[begin Data segment]

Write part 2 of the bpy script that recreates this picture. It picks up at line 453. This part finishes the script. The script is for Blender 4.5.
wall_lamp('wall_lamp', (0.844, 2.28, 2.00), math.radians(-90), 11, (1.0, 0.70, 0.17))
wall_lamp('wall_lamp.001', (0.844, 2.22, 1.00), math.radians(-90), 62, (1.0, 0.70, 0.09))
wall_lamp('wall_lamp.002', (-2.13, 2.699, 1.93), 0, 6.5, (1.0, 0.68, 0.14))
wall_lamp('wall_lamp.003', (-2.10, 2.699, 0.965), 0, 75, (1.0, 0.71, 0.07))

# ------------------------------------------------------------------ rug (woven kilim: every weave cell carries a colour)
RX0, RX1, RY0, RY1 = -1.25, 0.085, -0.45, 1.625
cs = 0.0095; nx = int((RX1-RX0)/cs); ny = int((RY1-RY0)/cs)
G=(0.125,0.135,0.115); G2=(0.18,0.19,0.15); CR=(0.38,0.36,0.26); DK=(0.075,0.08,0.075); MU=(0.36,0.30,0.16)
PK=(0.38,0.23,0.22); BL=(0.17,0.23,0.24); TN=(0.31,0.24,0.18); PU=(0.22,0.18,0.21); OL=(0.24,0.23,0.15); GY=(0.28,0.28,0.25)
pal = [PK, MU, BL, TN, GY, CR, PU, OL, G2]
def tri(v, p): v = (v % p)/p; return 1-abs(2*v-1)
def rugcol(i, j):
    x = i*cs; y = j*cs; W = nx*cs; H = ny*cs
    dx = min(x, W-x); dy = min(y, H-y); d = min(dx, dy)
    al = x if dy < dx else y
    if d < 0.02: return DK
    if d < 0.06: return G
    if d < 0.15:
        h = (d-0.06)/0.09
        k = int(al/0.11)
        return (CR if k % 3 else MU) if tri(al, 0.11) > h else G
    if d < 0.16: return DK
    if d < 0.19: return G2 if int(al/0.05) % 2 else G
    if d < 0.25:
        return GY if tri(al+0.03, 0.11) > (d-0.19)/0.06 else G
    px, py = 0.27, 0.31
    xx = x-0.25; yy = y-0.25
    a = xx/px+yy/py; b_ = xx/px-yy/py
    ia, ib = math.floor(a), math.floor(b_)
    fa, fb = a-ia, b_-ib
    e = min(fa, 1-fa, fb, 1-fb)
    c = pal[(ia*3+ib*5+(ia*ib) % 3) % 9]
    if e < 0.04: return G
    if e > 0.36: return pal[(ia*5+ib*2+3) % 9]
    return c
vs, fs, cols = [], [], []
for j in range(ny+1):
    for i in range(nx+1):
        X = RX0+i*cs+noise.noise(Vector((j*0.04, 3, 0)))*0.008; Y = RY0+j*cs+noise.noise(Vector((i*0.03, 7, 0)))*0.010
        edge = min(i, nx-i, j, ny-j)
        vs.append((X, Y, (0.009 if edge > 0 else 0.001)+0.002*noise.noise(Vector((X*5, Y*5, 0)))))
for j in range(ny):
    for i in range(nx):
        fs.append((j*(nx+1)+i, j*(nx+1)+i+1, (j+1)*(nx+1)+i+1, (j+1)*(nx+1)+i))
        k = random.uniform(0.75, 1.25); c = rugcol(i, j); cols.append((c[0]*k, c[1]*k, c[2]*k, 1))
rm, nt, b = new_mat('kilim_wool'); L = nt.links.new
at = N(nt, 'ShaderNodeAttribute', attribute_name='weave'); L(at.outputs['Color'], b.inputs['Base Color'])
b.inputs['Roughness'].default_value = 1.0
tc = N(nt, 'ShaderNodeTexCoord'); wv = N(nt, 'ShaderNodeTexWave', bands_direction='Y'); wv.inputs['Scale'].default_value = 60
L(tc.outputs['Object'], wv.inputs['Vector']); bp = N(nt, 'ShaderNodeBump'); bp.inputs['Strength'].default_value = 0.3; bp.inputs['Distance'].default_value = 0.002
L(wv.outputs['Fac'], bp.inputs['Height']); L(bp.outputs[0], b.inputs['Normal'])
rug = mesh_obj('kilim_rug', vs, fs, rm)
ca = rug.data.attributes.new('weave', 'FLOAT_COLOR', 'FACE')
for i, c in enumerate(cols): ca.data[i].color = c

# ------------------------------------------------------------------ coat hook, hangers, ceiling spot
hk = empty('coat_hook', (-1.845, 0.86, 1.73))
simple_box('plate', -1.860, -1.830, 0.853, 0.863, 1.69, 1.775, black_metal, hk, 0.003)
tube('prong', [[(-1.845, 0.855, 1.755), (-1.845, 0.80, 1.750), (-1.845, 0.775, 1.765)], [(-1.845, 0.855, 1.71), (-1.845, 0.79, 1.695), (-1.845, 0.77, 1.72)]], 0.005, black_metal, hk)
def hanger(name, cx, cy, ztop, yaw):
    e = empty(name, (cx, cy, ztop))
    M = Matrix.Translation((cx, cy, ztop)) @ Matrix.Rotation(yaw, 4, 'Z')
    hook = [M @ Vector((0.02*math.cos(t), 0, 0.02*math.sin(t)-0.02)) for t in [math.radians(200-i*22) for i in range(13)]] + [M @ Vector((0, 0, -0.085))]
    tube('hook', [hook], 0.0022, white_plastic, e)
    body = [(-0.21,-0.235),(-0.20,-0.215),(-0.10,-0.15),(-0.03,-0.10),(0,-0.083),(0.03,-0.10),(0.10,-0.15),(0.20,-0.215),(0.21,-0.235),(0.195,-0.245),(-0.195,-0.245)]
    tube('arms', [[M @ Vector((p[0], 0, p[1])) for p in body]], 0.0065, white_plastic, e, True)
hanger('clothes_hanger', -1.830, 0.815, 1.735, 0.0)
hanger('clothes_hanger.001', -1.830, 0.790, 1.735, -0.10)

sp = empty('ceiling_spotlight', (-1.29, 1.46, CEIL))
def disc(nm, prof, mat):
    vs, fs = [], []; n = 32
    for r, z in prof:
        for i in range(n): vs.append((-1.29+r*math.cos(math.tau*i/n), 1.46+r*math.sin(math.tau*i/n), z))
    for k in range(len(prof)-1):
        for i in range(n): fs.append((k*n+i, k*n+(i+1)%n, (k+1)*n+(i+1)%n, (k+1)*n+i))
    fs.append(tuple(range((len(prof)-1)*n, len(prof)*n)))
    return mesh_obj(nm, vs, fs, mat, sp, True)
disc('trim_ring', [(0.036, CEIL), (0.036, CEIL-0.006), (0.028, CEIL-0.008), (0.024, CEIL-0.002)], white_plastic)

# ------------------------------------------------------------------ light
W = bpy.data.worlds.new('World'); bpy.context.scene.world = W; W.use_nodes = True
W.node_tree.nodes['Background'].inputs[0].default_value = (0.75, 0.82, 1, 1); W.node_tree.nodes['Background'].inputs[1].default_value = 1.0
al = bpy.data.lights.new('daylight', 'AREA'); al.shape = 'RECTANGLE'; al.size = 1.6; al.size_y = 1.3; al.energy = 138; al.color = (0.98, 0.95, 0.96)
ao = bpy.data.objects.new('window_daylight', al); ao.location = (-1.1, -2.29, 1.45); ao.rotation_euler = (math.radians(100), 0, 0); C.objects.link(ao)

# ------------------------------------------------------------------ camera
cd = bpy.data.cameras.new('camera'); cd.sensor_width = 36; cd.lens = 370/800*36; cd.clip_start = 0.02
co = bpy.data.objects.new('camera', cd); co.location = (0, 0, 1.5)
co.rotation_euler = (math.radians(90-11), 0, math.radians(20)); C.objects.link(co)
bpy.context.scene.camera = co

[end Data segment]

_Task description_.
Return exactly the lines from the beginning of the data above through the one containing "(1.0, 0.71, 0.07))", please. Include both end lines and add nothing else.

_Exercise output_.
Write part 2 of the bpy script that recreates this picture. It picks up at line 453. This part finishes the script. The script is for Blender 4.5.
wall_lamp('wall_lamp', (0.844, 2.28, 2.00), math.radians(-90), 11, (1.0, 0.70, 0.17))
wall_lamp('wall_lamp.001', (0.844, 2.22, 1.00), math.radians(-90), 62, (1.0, 0.70, 0.09))
wall_lamp('wall_lamp.002', (-2.13, 2.699, 1.93), 0, 6.5, (1.0, 0.68, 0.14))
wall_lamp('wall_lamp.003', (-2.10, 2.699, 0.965), 0, 75, (1.0, 0.71, 0.07))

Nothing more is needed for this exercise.